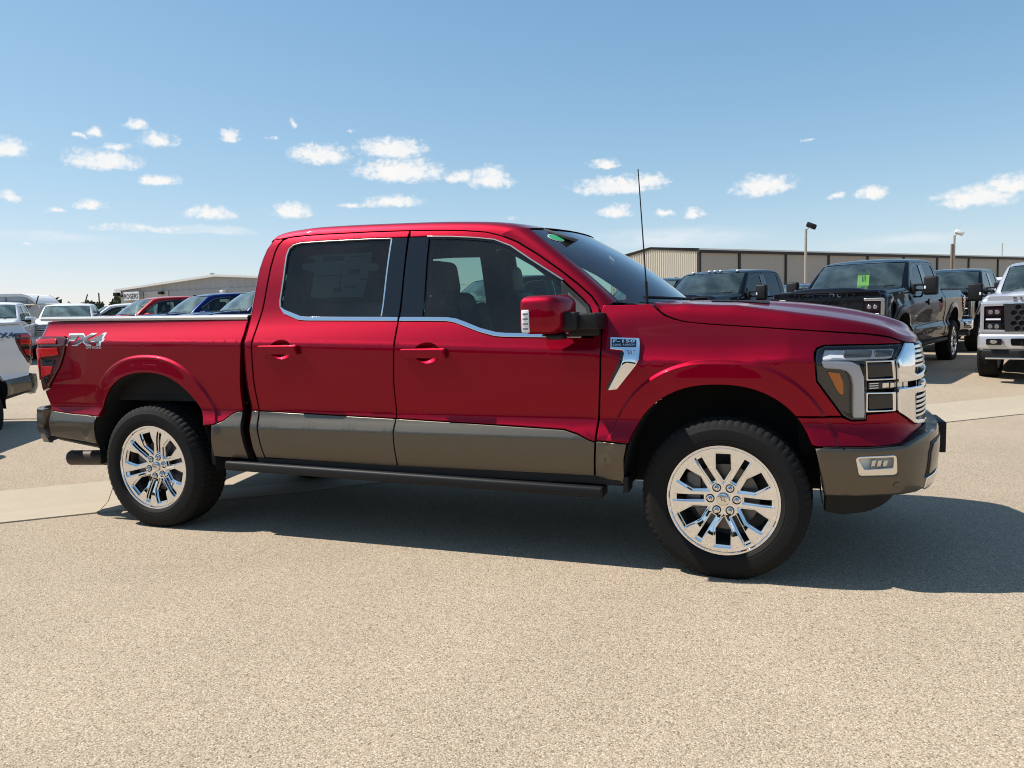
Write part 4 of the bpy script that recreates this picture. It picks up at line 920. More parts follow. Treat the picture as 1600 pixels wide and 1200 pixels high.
    for s in (1, -1):
        box('frame_rail', (-1.95, -s * .50, .545), (5.2, .10, .17), M['dark'], R, .01)
        tube('shock_absorber', [(-3.45, -s * .52, .42), (-3.52, -s * .48, .85)], .035, M['iron'], R, 10)
        tube('suspension_arm', [(.25, -s * .45, .40), (.28, -s * .72, .36), (.05, -s * .80, .36)], .03, M['dark'], R, 8)
        tube('leaf_spring', [(-3.05, -s * .58, .52), (-3.69, -s * .60, .40), (-4.30, -s * .58, .56)], .035, M['dark'], R, 8)
    box('underbody', (-2.0, 0, .60), (4.6, 1.0, .10), M['dark'], R); box('cab_floor', (-1.72, 0, .515), (2.32, 1.84, .05), M['dark'], R)
    box('fuel_tank', (-2.3, .35, .45), (1.2, .5, .2), M['dark'], R, .04); box('transmission', (-.9, 0, .47), (1.4, .35, .22), M['dark'], R, .05)
    tube('rear_axle', [(-3.694, -.72, .405), (-3.694, .72, .405)], .05, M['dark'], R, 12); tube('differential', [(-3.80, 0, .40), (-3.70, 0, .40), (-3.52, 0, .42)], [.08, .16, .07], M['dark'], R, 14)
    tube('front_axle', [(0, -.72, .40), (0, .72, .40)], .035, M['dark'], R, 10); box('front_diff', (.02, 0, .42), (.3, .35, .24), M['dark'], R, .05)
    box('spare_tyre_cover', (-4.35, 0, .55), (.6, .6, .18), M['dark'], R, .06)
    # ---------------- interior
    lea = M['leather']; it = M['interior']
    for y, sx_ in ((-.37, -1.43), (.37, -1.24)):
        st = empty('front_seat', (sx_, y, 0), 0, R)
        box('seat_cushion', (.06, 0, .92), (.56, .52, .20), lea, st, .06, 3)
        box('seat_back', (-.26, 0, 1.24), (.17, .50, .56), lea, st, .07, 3, Matrix.Rotation(-.24, 3, 'Y'))
        for yy in (-.225, .225): box('seat_bolster', (-.21, yy, 1.22), (.20, .09, .44), lea, st, .04, 3, Matrix.Rotation(-.24, 3, 'Y'))
        box('headrest', (-.375, 0, 1.60), (.13, .31, .225), lea, st, .05, 4, Matrix.Rotation(-.15, 3, 'Y'))
        for yy in (-.07, .07): tube('headrest_post', [(-.36, yy, 1.45), (-.37, yy, 1.57)], .007, M['iron'], st, 6)
    bs_ = empty('rear_bench', (-2.40, 0, 0), 0, R)
    box('bench_cushion', (0, 0, .94), (.50, 1.40, .18), lea, bs_, .06, 3); box('bench_back', (-.33, 0, 1.23), (.14, 1.40, .52), lea, bs_, .05, 3, Matrix.Rotation(-.12, 3, 'Y'))
    for y in (-.42, .42): box('headrest', (-.37, y, 1.53), (.09, .28, .15), lea, bs_, .04, 3)
    P = []
    for y in np.linspace(-.80, .80, 15):
        k = 1 - (abs(y) / .8) ** 2
        P.append([(-.33 + .07 * k, y, 1.375), (-.48, y, 1.395), (-.66 - .03 * k, y, 1.40), (-.76, y, 1.375), (-.80, y, 1.32), (-.76, y, 1.20), (-.80, y, .95), (-.60, y, .60)])
    loft('dashboard', P, it, R)
    box('instrument_hood', (-.80, .37, 1.40), (.14, .36, .08), it, R, .03); box('centre_console', (-1.25, 0, .80), (.9, .26, .36), it, R, .04)
    box('centre_screen', (-.795, 0, 1.33), (.03, .30, .20), M['gloss'], R, .01)
    sw = [(-.93 + .05 * math.sin(a), .37 + .185 * math.cos(a), 1.30 + .18 * math.sin(a)) for a in np.linspace(0, 2 * math.pi, 33)]
    swm = tube('steering_wheel', sw, .016, it, R, 8); box('wheel_hub', (-.90, .37, 1.29), (.06, .14, .12), it, swm, .03); tube('wheel_spoke', [(-.92, .20, 1.30), (-.90, .37, 1.29), (-.92, .54, 1.30)], .013, it, swm, 6)
    box('rear_view_mirror', (-.86, 0, 1.76), (.03, .25, .07), M['gloss'], R, .015); box('sun_visor', (-.98, -.38, 1.825), (.20, .40, .02), M['head'], R, .008, 2, Matrix.Rotation(.35, 3, 'Y')); box('sun_visor', (-.98, .38, 1.825), (.20, .40, .02), M['head'], R, .008, 2, Matrix.Rotation(.35, 3, 'Y'))
    # price sheet behind the rear door glass
    ps = panel('price_sheet', [(-2.553, 1.764), (-2.470, 1.772), (-2.085, 1.768), (-2.086, 1.70), (-2.030, 1.698), (-2.030, 1.655), (-2.092, 1.652), (-2.115, 1.50), (-2.488, 1.500), (-2.482, 1.66), (-2.500, 1.672), (-2.580, 1.690), (-2.582, 1.722), (-2.500, 1.720), (-2.484, 1.74)], M['paper'], R, sides=(1,), off=-.020, depth=.001, bevel=0)
    pi = panels('sheet_print', [[(-2.43, 1.758), (-2.28, 1.758), (-2.28, 1.728), (-2.43, 1.726)], [(-2.24, 1.752), (-2.13, 1.752), (-2.13, 1.745), (-2.24, 1.745)], [(-2.24, 1.672), (-2.155, 1.668), (-2.155, 1.638), (-2.24, 1.638)], [(-2.33, 1.56), (-2.27, 1.56), (-2.27, 1.532), (-2.33, 1.532)], [(-2.25, 1.572), (-2.17, 1.572), (-2.17, 1.555), (-2.25, 1.555)], [(-2.478, 1.637), (-2.28, 1.640), (-2.28, 1.635), (-2.478, 1.632)], [(-2.285, 1.71), (-2.28, 1.71), (-2.283, 1.56), (-2.288, 1.56)], [(-2.15, 1.61), (-2.11, 1.61), (-2.11, 1.602), (-2.15, 1.602)]], M['ink'], ps, sides=(1,), off=-.0185, depth=.001, bevel=0)
    small(ps, pi)
    # ---------------- wheels
    make_wheel(R, (0, -.8625, .405), -.0735, 0.0); make_wheel(R, (-3.694, -.8625, .405), 0, math.radians(-14))
    make_wheel(R, (0, .8625, .405), math.pi - .0735, .4); make_wheel(R, (-3.694, .8625, .375), math.pi, .2)
    drop_wheel_masters()
    return R
HERO = make_pickup()
tag(HERO, 'red crew cab pickup with grey lower body and chrome wheels, large in the foreground', 'pickup truck')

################

> The problem:
Copy out every line of the material above exactly, skipping the pictures.

> Response to the task:
Write part 4 of the bpy script that recreates this picture. It picks up at line 920. More parts follow. Treat the picture as 1600 pixels wide and 1200 pixels high.
    for s in (1, -1):
        box('frame_rail', (-1.95, -s * .50, .545), (5.2, .10, .17), M['dark'], R, .01)
        tube('shock_absorber', [(-3.45, -s * .52, .42), (-3.52, -s * .48, .85)], .035, M['iron'], R, 10)
        tube('suspension_arm', [(.25, -s * .45, .40), (.28, -s * .72, .36), (.05, -s * .80, .36)], .03, M['dark'], R, 8)
        tube('leaf_spring', [(-3.05, -s * .58, .52), (-3.69, -s * .60, .40), (-4.30, -s * .58, .56)], .035, M['dark'], R, 8)
    box('underbody', (-2.0, 0, .60), (4.6, 1.0, .10), M['dark'], R); box('cab_floor', (-1.72, 0, .515), (2.32, 1.84, .05), M['dark'], R)
    box('fuel_tank', (-2.3, .35, .45), (1.2, .5, .2), M['dark'], R, .04); box('transmission', (-.9, 0, .47), (1.4, .35, .22), M['dark'], R, .05)
    tube('rear_axle', [(-3.694, -.72, .405), (-3.694, .72, .405)], .05, M['dark'], R, 12); tube('differential', [(-3.80, 0, .40), (-3.70, 0, .40), (-3.52, 0, .42)], [.08, .16, .07], M['dark'], R, 14)
    tube('front_axle', [(0, -.72, .40), (0, .72, .40)], .035, M['dark'], R, 10); box('front_diff', (.02, 0, .42), (.3, .35, .24), M['dark'], R, .05)
    box('spare_tyre_cover', (-4.35, 0, .55), (.6, .6, .18), M['dark'], R, .06)
    # ---------------- interior
    lea = M['leather']; it = M['interior']
    for y, sx_ in ((-.37, -1.43), (.37, -1.24)):
        st = empty('front_seat', (sx_, y, 0), 0, R)
        box('seat_cushion', (.06, 0, .92), (.56, .52, .20), lea, st, .06, 3)
        box('seat_back', (-.26, 0, 1.24), (.17, .50, .56), lea, st, .07, 3, Matrix.Rotation(-.24, 3, 'Y'))
        for yy in (-.225, .225): box('seat_bolster', (-.21, yy, 1.22), (.20, .09, .44), lea, st, .04, 3, Matrix.Rotation(-.24, 3, 'Y'))
        box('headrest', (-.375, 0, 1.60), (.13, .31, .225), lea, st, .05, 4, Matrix.Rotation(-.15, 3, 'Y'))
        for yy in (-.07, .07): tube('headrest_post', [(-.36, yy, 1.45), (-.37, yy, 1.57)], .007, M['iron'], st, 6)
    bs_ = empty('rear_bench', (-2.40, 0, 0), 0, R)
    box('bench_cushion', (0, 0, .94), (.50, 1.40, .18), lea, bs_, .06, 3); box('bench_back', (-.33, 0, 1.23), (.14, 1.40, .52), lea, bs_, .05, 3, Matrix.Rotation(-.12, 3, 'Y'))
    for y in (-.42, .42): box('headrest', (-.37, y, 1.53), (.09, .28, .15), lea, bs_, .04, 3)
    P = []
    for y in np.linspace(-.80, .80, 15):
        k = 1 - (abs(y) / .8) ** 2
        P.append([(-.33 + .07 * k, y, 1.375), (-.48, y, 1.395), (-.66 - .03 * k, y, 1.40), (-.76, y, 1.375), (-.80, y, 1.32), (-.76, y, 1.20), (-.80, y, .95), (-.60, y, .60)])
    loft('dashboard', P, it, R)
    box('instrument_hood', (-.80, .37, 1.40), (.14, .36, .08), it, R, .03); box('centre_console', (-1.25, 0, .80), (.9, .26, .36), it, R, .04)
    box('centre_screen', (-.795, 0, 1.33), (.03, .30, .20), M['gloss'], R, .01)
    sw = [(-.93 + .05 * math.sin(a), .37 + .185 * math.cos(a), 1.30 + .18 * math.sin(a)) for a in np.linspace(0, 2 * math.pi, 33)]
    swm = tube('steering_wheel', sw, .016, it, R, 8); box('wheel_hub', (-.90, .37, 1.29), (.06, .14, .12), it, swm, .03); tube('wheel_spoke', [(-.92, .20, 1.30), (-.90, .37, 1.29), (-.92, .54, 1.30)], .013, it, swm, 6)
    box('rear_view_mirror', (-.86, 0, 1.76), (.03, .25, .07), M['gloss'], R, .015); box('sun_visor', (-.98, -.38, 1.825), (.20, .40, .02), M['head'], R, .008, 2, Matrix.Rotation(.35, 3, 'Y')); box('sun_visor', (-.98, .38, 1.825), (.20, .40, .02), M['head'], R, .008, 2, Matrix.Rotation(.35, 3, 'Y'))
    # price sheet behind the rear door glass
    ps = panel('price_sheet', [(-2.553, 1.764), (-2.470, 1.772), (-2.085, 1.768), (-2.086, 1.70), (-2.030, 1.698), (-2.030, 1.655), (-2.092, 1.652), (-2.115, 1.50), (-2.488, 1.500), (-2.482, 1.66), (-2.500, 1.672), (-2.580, 1.690), (-2.582, 1.722), (-2.500, 1.720), (-2.484, 1.74)], M['paper'], R, sides=(1,), off=-.020, depth=.001, bevel=0)
    pi = panels('sheet_print', [[(-2.43, 1.758), (-2.28, 1.758), (-2.28, 1.728), (-2.43, 1.726)], [(-2.24, 1.752), (-2.13, 1.752), (-2.13, 1.745), (-2.24, 1.745)], [(-2.24, 1.672), (-2.155, 1.668), (-2.155, 1.638), (-2.24, 1.638)], [(-2.33, 1.56), (-2.27, 1.56), (-2.27, 1.532), (-2.33, 1.532)], [(-2.25, 1.572), (-2.17, 1.572), (-2.17, 1.555), (-2.25, 1.555)], [(-2.478, 1.637), (-2.28, 1.640), (-2.28, 1.635), (-2.478, 1.632)], [(-2.285, 1.71), (-2.28, 1.71), (-2.283, 1.56), (-2.288, 1.56)], [(-2.15, 1.61), (-2.11, 1.61), (-2.11, 1.602), (-2.15, 1.602)]], M['ink'], ps, sides=(1,), off=-.0185, depth=.001, bevel=0)
    small(ps, pi)
    # ---------------- wheels
    make_wheel(R, (0, -.8625, .405), -.0735, 0.0); make_wheel(R, (-3.694, -.8625, .405), 0, math.radians(-14))
    make_wheel(R, (0, .8625, .405), math.pi - .0735, .4); make_wheel(R, (-3.694, .8625, .375), math.pi, .2)
    drop_wheel_masters()
    return R
HERO = make_pickup()
tag(HERO, 'red crew cab pickup with grey lower body and chrome wheels, large in the foreground', 'pickup truck')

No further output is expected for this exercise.